We applied qualitative and quantitative methods to analyze wrong answers from constructed- response, code-tracing question sets delivered through an automated grading system. Using emergent coding, we defined tags to represent ways that a student might arrive at a wrong answer and applied them to our data set. Since what we identified as frequent wrong answers occurred at a much higher rate than infrequent wrong answers, we found that analyzing only these frequent wrong answers provides a representative overview of the data. In addition, a content expert is more likely to be able to tag a frequent wrong answer than a random wrong answer.

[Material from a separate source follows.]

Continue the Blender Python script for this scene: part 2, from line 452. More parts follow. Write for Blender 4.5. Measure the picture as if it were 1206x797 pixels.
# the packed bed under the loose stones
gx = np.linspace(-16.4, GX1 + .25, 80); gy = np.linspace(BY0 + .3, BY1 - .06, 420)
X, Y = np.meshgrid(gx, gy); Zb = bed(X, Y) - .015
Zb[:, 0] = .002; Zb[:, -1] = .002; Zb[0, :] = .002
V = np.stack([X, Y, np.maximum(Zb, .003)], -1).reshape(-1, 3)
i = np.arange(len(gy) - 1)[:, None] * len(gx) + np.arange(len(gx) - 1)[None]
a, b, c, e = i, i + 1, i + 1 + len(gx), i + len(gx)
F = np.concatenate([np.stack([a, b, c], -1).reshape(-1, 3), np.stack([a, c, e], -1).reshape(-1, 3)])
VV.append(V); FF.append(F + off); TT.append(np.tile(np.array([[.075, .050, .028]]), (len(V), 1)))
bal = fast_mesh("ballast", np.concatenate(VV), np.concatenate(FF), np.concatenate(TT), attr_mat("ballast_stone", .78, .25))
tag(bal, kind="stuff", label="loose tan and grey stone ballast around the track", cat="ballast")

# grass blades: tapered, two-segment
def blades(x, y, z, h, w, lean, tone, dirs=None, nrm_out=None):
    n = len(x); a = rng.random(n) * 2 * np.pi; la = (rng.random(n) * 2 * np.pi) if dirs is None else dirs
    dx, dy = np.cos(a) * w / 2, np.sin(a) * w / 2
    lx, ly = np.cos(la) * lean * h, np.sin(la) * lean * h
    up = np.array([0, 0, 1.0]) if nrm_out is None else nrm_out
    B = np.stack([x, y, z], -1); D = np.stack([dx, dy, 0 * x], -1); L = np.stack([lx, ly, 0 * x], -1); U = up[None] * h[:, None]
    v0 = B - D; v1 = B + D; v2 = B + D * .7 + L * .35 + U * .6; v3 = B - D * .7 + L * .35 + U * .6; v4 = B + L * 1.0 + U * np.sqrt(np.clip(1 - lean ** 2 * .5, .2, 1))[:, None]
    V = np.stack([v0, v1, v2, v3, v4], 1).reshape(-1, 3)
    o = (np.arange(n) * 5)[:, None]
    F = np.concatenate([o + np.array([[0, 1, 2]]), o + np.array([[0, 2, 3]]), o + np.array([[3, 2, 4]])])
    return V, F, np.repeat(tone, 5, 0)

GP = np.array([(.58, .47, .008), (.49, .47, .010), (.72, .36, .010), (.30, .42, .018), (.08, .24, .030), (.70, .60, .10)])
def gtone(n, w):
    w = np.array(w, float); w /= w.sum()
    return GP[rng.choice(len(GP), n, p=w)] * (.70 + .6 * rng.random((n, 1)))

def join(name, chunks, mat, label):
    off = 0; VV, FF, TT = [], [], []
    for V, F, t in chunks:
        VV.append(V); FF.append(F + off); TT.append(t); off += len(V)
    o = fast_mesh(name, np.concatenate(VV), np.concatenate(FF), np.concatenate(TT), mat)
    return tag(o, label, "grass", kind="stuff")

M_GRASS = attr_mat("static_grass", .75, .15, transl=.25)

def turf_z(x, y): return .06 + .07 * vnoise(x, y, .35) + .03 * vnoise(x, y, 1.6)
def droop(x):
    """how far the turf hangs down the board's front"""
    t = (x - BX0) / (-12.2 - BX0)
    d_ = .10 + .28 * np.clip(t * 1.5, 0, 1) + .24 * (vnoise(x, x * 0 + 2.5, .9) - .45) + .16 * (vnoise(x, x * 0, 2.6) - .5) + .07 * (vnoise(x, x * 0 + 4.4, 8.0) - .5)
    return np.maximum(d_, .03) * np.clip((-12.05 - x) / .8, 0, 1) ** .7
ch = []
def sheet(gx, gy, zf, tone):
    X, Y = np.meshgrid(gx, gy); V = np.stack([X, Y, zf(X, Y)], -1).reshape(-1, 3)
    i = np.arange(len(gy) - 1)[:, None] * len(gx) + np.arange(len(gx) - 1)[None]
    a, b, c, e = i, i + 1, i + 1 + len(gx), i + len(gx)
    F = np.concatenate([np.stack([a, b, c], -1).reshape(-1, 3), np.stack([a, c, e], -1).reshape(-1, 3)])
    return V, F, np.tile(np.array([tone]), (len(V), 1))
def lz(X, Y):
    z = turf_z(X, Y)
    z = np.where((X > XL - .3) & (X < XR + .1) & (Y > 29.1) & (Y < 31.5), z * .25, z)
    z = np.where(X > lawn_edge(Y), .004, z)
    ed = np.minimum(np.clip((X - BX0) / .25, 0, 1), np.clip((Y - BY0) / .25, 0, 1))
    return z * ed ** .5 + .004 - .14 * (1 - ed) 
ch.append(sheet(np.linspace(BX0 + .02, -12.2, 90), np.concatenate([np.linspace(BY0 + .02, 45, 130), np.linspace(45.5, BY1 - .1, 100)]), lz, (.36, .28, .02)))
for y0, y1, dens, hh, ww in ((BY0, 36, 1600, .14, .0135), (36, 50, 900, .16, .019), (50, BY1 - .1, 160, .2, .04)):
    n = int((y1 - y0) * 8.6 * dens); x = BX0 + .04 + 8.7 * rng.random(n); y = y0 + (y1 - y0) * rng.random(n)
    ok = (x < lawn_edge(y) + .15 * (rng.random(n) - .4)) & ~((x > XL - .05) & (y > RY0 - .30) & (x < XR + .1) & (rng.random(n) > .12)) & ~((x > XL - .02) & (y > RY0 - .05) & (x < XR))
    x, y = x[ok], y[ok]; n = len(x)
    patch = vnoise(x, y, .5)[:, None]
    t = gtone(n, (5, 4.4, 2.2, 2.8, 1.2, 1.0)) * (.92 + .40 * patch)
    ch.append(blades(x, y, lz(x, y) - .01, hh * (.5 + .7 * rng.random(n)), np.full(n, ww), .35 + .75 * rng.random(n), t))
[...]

Using the wrong answer to tag(s) association, we built a student error model and designed a hint intervention within the automated grading system. We deployed an in situ experiment in a large introductory computer science course to understand the effectiveness of parameters in the model and compared two different kinds of hints: reteaching and knowledge integration [28]. A reteaching hint re-explained the concept(s) associated with the tag. A knowledge integration hint focused on pushing the student in the right direction without re-explaining anything, such as reminding them of a concept or asking them to compare two aspects of the assessment. We found it was straightforward to implement and deploy our intervention experiment because of the existing class technology. In addition, for our model, we found co-occurrence provides useful information to propagate tags to wrong answers that we did not inspect. However, we were unable to find evidence that our hints improved student performance on post-test questions compared to no hints at all. Therefore, we performed a preliminary, exploratory analysis to understand potential reasons why our results are null and to inform future work.

We believe scaled classes are a prime opportunity to study learning. This work is an example of how to take advantage of this chance by first collecting and analyzing data from a scaled class and then deploying a scaled in situ intervention by using the scaled class’s technology. With this work, we encourage other researchers to take advantage of scaled classes and hope it can serve as a starting point for how to do so.